Formative Assessment, Defined

I’ve been blabbing more and more about formative assessment the last few months, in particular since my time diving deep into the what and the why at PCMI this summer. I thought it would be a useful exercise to come up with my own definition of formative assessment. Then that exercise turned out to be both harder and more useful than I thought. Here’s where I am now:

Formative assessment is assessment with the purpose of figuring out what students know and don’t know in time to do something about it.

Maybe that seems simple and obvious, but there’s plenty I’m leaving out. In Dylan Wiliam’s Embedded Formative Assessment, he identifies five key strategies:
1. Clarifying, sharing, and understanding learning intentions and criteria for success.
2. Engineering effective classroom discussions, activities, and learning tasks that elicit evidence of learning.
3. Providing feedback that moves learning forward.
4. Activating learners as instructional resources for one another.
5. Activating learners as owners of their own learning.

I think Wiliam’s book is great, but I see it more as a guide to great teaching than a book solely focused on formative assessment. While strategies 1, 3, 4, and 5 are important parts of a successful classroom, I have learned more about formative assessment by isolating it as the specific actions I take that elicit evidence of learning, in strategy 2.

This gets me down to a few specific criteria for what effective use of formative assessment tasks look like:

  • Tasks focus on the larger concepts and key understandings of a topic
  • Tasks are structured to make assessment of understanding efficient for the teacher
  • Tasks are structured to minimize bias in evaluating student understandings
  • Tasks are structured to minimize false positives

And where they are placed in the learning progression

  • Tasks early in an individual lesson allow for a “hinge point” where the teacher makes an instructional decision based on evidence of student understanding
  • Tasks early in the study of a topic allow for the teacher to make changes to the structure of the unit based on evidence of student understanding

Building off of this, I end up with two different situations I use formative assessment in.

  1. I want to know whether students understand a specific standard or skill that is foundational for future learning.

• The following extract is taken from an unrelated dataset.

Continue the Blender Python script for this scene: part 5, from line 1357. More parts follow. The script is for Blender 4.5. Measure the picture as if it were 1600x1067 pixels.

This formative assessment is most likely to come in the middle of a lesson, where I can make a decision to spend more time on the skill or move on to a transfer task. I’m more likely to use a short item, possibly multiple choice, to quickly dipstick what students know. Items may be routine or non-routine, depending on the future application of the skill.
  2. I want to know whether students understand the broader ideas of a concept to gauge what further instruction is necessary. This is more likely to take up a large part of a class period, and is likely more subjective. Tasks require students to transfer their knowledge to a new situation or context.

It’s important to note that the purpose of these tasks is not solely for me to learn what students know — they should also be learning and deepening their knowledge of a topic in the process. But I don’t structure every task deliberately to be used as formative assessment — I pick some to focus my attention on, to discipline myself to avoid the confirmation bias inevitable when I am constantly seeing glimpses of student thinking without necessarily getting the complete picture.

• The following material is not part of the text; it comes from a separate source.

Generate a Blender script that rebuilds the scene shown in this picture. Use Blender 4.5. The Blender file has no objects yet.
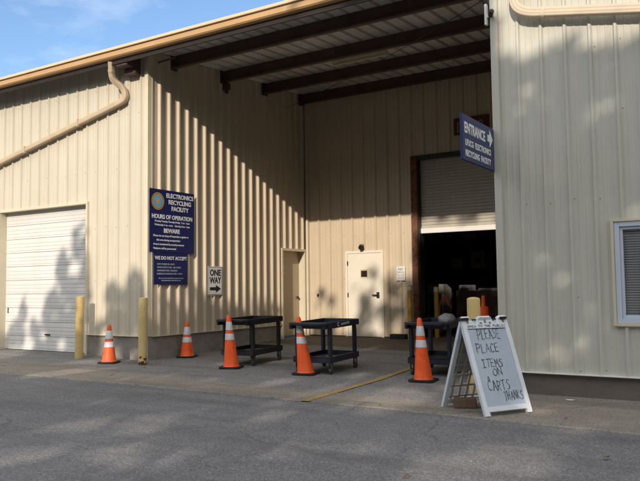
import bpy, bmesh, math, random
from mathutils import Vector, Matrix, noise
R = random.Random(7)
sc = bpy.context.scene
COL = sc.collection
PI = math.pi

# ------------------------------------------------------------------ materials
def nd(nt, t, **kw):
    n = nt.nodes.new(t)
    for k, v in kw.items():
        if k in n.inputs.keys(): n.inputs[k].default_value = v
        else: setattr(n, k, v)
    return n
def lk(nt, a, b): nt.links.new(a, b)
def ramp(nt, fac, stops):
    r = nt.nodes.new('ShaderNodeValToRGB'); e = r.color_ramp.elements
    while len(e) < len(stops): e.new(.5)
    for i, (p, c) in enumerate(stops):
        e[i].position = p; e[i].color = (c, c, c, 1) if isinstance(c, (int, float)) else (*c, 1)
    lk(nt, fac, r.inputs[0]); return r.outputs[0]
def mixc(nt, fac, a, b, mode='MIX'):
    m = nt.nodes.new('ShaderNodeMix'); m.data_type = 'RGBA'; m.blend_type = mode
    for i, v in ((0, fac), (6, a), (7, b)):
        if hasattr(v, 'links'): lk(nt, v, m.inputs[i])
        elif isinstance(v, (int, float)): m.inputs[i].default_value = v if i == 0 else (v, v, v, 1)
        else: m.inputs[i].default_value = (*v, 1)
    return m.outputs[2]
def coords(nt, scale=(1, 1, 1), kind='Object'):
    tc = nt.nodes.new('ShaderNodeTexCoord'); mp = nt.nodes.new('ShaderNodeMapping')
    oi = nt.nodes.new('ShaderNodeObjectInfo'); va = nt.nodes.new('ShaderNodeVectorMath'); va.operation = 'MULTIPLY_ADD'
    lk(nt, oi.outputs['Location'], va.inputs[0]); va.inputs[1].default_value = (.37, .41, .0); lk(nt, tc.outputs[kind], va.inputs[2])
    mp.inputs['Scale'].default_value = scale; lk(nt, va.outputs[0], mp.inputs[0]); return mp.outputs[0]
def noi(nt, vec, scale, detail=4, rough=.55):
    n = nd(nt, 'ShaderNodeTexNoise', Scale=scale, Detail=detail, Roughness=rough)
    lk(nt, vec, n.inputs['Vector']); return n.outputs['Fac']
def mat(name, color, rough=.6, var=.12, vscale=3., metal=0., bump=0., bscale=40., spec=.4, extra=None, stretch=(1, 1, 1)):
    m = bpy.data.materials.new(name); m.use_nodes = True; nt = m.node_tree
    p = nt.nodes['Principled BSDF']
    p.inputs['Roughness'].default_value = rough; p.inputs['Metallic'].default_value = metal
    p.inputs['Specular IOR Level'].default_value = spec
    v = coords(nt, stretch)
    f = noi(nt, v, vscale)
    c = mixc(nt, ramp(nt, f, [(.3, 0.), (.7, 1.)]), tuple(x*(1-var) for x in color), tuple(min(1, x*(1+var)) for x in color))
    if extra: c = extra(nt, c, p)
    lk(nt, c, p.inputs['Base Color'])
    if bump:
        b = nd(nt, 'ShaderNodeBump', Strength=bump, Distance=.01)
        lk(nt, noi(nt, coords(nt), bscale, 6), b.inputs['Height']); lk(nt, b.outputs[0], p.inputs['Normal'])
    return m

def wall_dirt(nt, c, p):
    # rain streaks and grime, faint vertical runs, small specks
    v = coords(nt, (9, 9, .35)); s = ramp(nt, noi(nt, v, 1.5, 5, .6), [(.5, 0.), (.75, .3)])
    c = mixc(nt, s, c, (.36, .31, .22))
    v2 = coords(nt); g = ramp(nt, noi(nt, v2, 55, 2), [(.74, 0.), (.78, .55)])
    c = mixc(nt, g, c, (.25, .2, .14))
    b = ramp(nt, noi(nt, v2, .55, 3), [(.35, 0.), (.7, .22)])
    c = mixc(nt, b, c, (.47, .43, .33))
    return c
M = {}
CREAM = (.575, .525, .42)
M['cream'] = mat('cream_siding', CREAM, .48, .045, 1.2, extra=wall_dirt, bump=.16, bscale=3.5)
M['sage'] = mat('pale_grey_siding', (.535, .53, .465), .48, .045, 1.2, extra=wall_dirt, bump=.16, bscale=3.5)
M['sidecream'] = mat('tan_siding', (.60, .505, .375), .5, .06, 1.2, extra=wall_dirt, bump=.16, bscale=3.5)
M['trim'] = mat('cream_trim', (.62, .56, .42), .45, .05, 3)
M['fascia'] = mat('tan_fascia', (.50, .31, .14), .45, .06, 1.5, extra=lambda nt, c, p: mixc(nt, ramp(nt, noi(nt, coords(nt, (1.2, 8, 8)), 1.3, 4), [(.45, 0.), (.8, .4)]), c, (.44, .27, .13)))
M['fasciatop'] = mat('pale_gutter_lip', (.66, .52, .34), .45, .05, 2)
M['pipe'] = mat('tan_pipe', (.50, .40, .27), .45, .08, 4)
M['pipe2'] = mat('pale_tan_pipe', (.56, .47, .35), .45, .08, 4)
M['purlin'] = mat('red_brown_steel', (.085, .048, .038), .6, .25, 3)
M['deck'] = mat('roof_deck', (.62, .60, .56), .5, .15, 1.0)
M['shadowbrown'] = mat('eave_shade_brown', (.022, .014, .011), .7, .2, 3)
M['rooftop'] = mat('roof_top', (.45, .43, .38), .5, .1, 1.0)
M['white'] = mat('white_paint', (.78, .77, .74), .5, .05, 2)
M['garage'] = mat('white_garage_door', (.68, .665, .635), .5, .04, 1.5, extra=lambda nt, c, p: mixc(nt, ramp(nt, noi(nt, coords(nt, (5, 5, .5)), 2, 4), [(.5, 0.), (.8, .22)]), c, (.5, .48, .42)))
M['shutter'] = mat('grey_shutter', (.50, .47, .41), .5, .08, 2, extra=wall_dirt)
M['door'] = mat('cream_door', (.75, .70, .59), .45, .04, 2)
M['doorside'] = mat('beige_door', (.50, .41, .28), .5, .05, 2)
def rusty(th, base=(.18, .05, .02)):
    def f(nt, c, p):
        r = ramp(nt, noi(nt, coords(nt), 6, 7, .65), [(th, 0.), (th+.04, 1.)])
        return mixc(nt, r, c, base)
    return f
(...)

This leads me to an instructional sequence I like:

Let’s say I’m teaching polynomial division. I’m a big fan of the box method.
Screenshot 2015-11-13 at 5.29.08 PM
I introduce it with some examples of polynomial multiplication to contextualize the process, then walk through what the division looks like. Answer questions, and probe with a question for a quick turn and talk — maybe “how do I know if the divisor goes in evenly?” I listen in, and if students feel confident, have them try two on their on. Circulate, and see how they’re doing, and answer questions if necessary. I focus on the end of the circulation specifically on how many students got each question right. Here’s where I make a second decision on whether we need more whole-class instruction, more practice, or if students are ready for a more complex task. Once they’re comfortable with the basic process, I offer up a tougher task — I like this one from Illustrative Mathematics:
Screenshot 2015-11-13 at 5.27.04 PM
Here students have to do some original thinking, and it gives me a much broader, although more complicated, view of how well they understand the connection between polynomial multiplication and division and what the process actually means. I don’t care as much about whether they found the right value of a in this problem — I’m looking at their thinking, and have a much more challenging decision to make about what students need to reach proficiency with this standard.

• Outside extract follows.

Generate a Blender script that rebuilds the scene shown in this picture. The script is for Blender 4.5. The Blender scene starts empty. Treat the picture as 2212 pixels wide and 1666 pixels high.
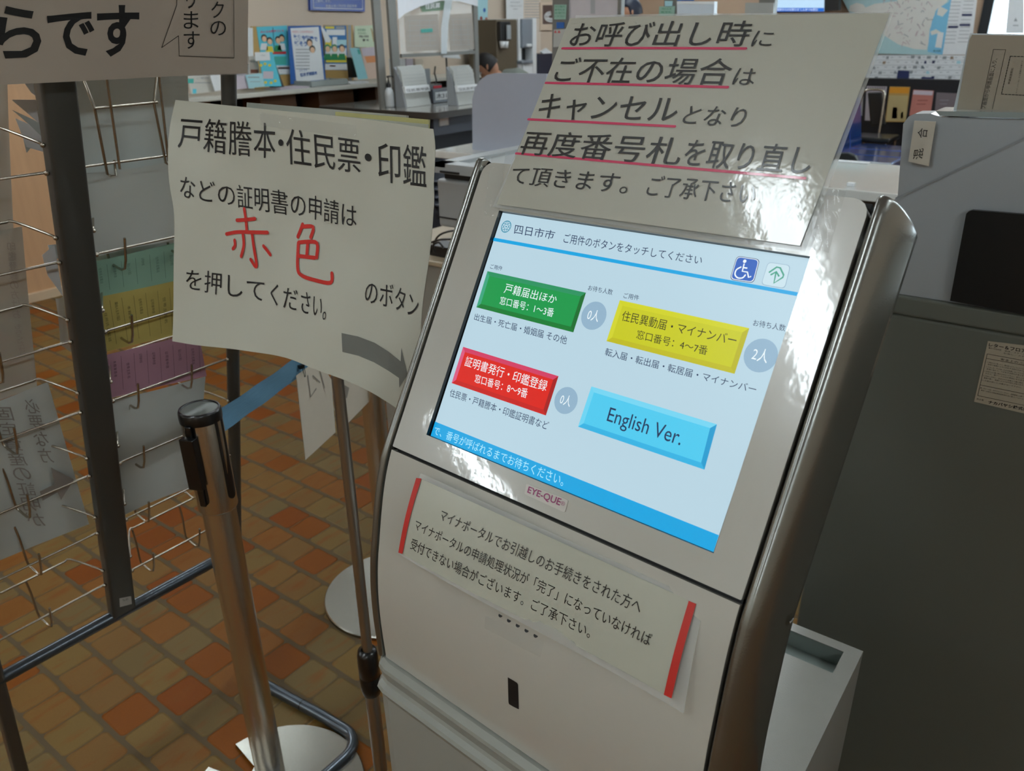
import bpy, bmesh, math, random
import numpy as np
from mathutils import Vector, Matrix
random.seed(7)
S = bpy.context.scene
COL = S.collection
# ------------------------------------------------------------------ camera model (image 2212 x 1666)
CX, CY, F = 1106.0, 833.0, 1720.0
EYE = 1.54
def _cam():
    hs = -.0175; vx, vy = 2526, 37
    r = math.atan(hs); yc = vy + hs*(CX-vx); d = (CY-yc)*math.cos(r); p = math.atan(d/F)
    right = np.array([1, 0, 0.]); fw = np.array([0, math.cos(p), -math.sin(p)]); up = np.array([0, math.sin(p), math.cos(p)])
    c, s = math.cos(r), math.sin(r)
    M = np.stack([c*right+s*up, -s*right+c*up, -fw], 1)
    v = M@np.array([(vx-CX)/F, -(vy-CY)/F, -1]); az = math.atan2(v[0], v[1])
    Rz = np.array([[math.sin(az), math.cos(az), 0], [-math.cos(az), math.sin(az), 0], [0, 0, 1]])
    return Rz@M
RC = _cam()
C0 = np.array([0, 0, EYE])
def ray(x, y): return RC@np.array([(x-CX)/F, -(y-CY)/F, -1.0])
def atz(x, y, z=0): d = ray(x, y); return C0+d*((z-EYE)/d[2])
def aty(x, y, Y): d = ray(x, y); return C0+d*(Y/d[1])
def atx(x, y, X): d = ray(x, y); return C0+d*(X/d[0])
def onpl(x, y, p0, n):
    d = ray(x, y); p0 = np.array(p0, float); n = np.array(n, float)
    return C0+d*((p0-C0)@n/(d@n))
cam = bpy.data.cameras.new('camera'); cam_o = bpy.data.objects.new('camera', cam); COL.objects.link(cam_o)
cam.sensor_fit = 'HORIZONTAL'; cam.sensor_width = 36; cam.lens = F/2212*36; cam.clip_start = .02; cam.clip_end = 200
m4 = Matrix([[*RC[0], 0], [*RC[1], 0], [*RC[2], EYE], [0, 0, 0, 1]]); cam_o.matrix_world = m4
cam.dof.use_dof = True; cam.dof.focus_distance = .80; cam.dof.aperture_fstop = 13
S.camera = cam_o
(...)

The formative assessment moves form the narrow skills to the big ideas, and gives me chances to do something about student misunderstanding. This is obviously a very neat and tidy example — that sequence would more likely play out over a few days, with plenty of headaches and challenges along the way. But that’s the point — figuring out what those challenges are, and meeting them early while I can do something about it.

1 thought on “Formative Assessment, Defined

  1. howardat58

    My question is if by this time they haven’t seen the connection between factors of polynomial expressions and roots of polynomial equations then they are missing something. This doesn’t need a reference to the Remainder Theorem at all.